Rosemary Butcher's retrospective “Memory in the Present Tense”, at the Akademie der Künste, presents both new and old works by a British new-dance icon who often works in a visual arts context. I would also make sure to catch the collaboration between Swiss choreographer Gilles Jobin and Berlin-based artist Julius von Bismarck. Korean choreographer Ahn Aesoon has collaborated with the pop artist Choi Jeonghwa to create a huge installation for Bul-ssang, the Korean National Dance Company. 

QUANTUM by Gilles Jobin

You will be the artistic director of Tanz im August through 2017. The festival will have surely taken on your characteristic signature over these years. How do you envision the festival's semblance?

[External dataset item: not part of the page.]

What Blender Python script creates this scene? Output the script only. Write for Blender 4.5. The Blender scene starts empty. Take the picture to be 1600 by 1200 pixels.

My wish is to work together with artists and audiences to create a world-class contemporary dance festival that consists of a diversity of styles and aesthetics, and to bring together experimental and emerging works, key performances, and landmark collaborations of established artists.

HAU1 - Hebbel am Ufer is the proud home of the festival, but in August, contemporary dance should take over the whole city of Berlin. With increased funding, I'd like to extend the program into the public space, and increase the participation of the art world and audiences alike in the making of the festival. This year we are already contributing to the development of new works through increased investment in co-productions and commissions. My politics are pretty straightforward in terms of finding a balance in this world of extreme violence, greed and disdain for humanistic and cultural values. I wish to include others as equal partners in making art and culture “happen”, as well as to make sure that there is a balance in terms of geography, age, sex and gender. There is also a pure joy in finding dance again and again, which is something I'd like to share with others by reaching out to those who have not yet been exposed to contemporary dance.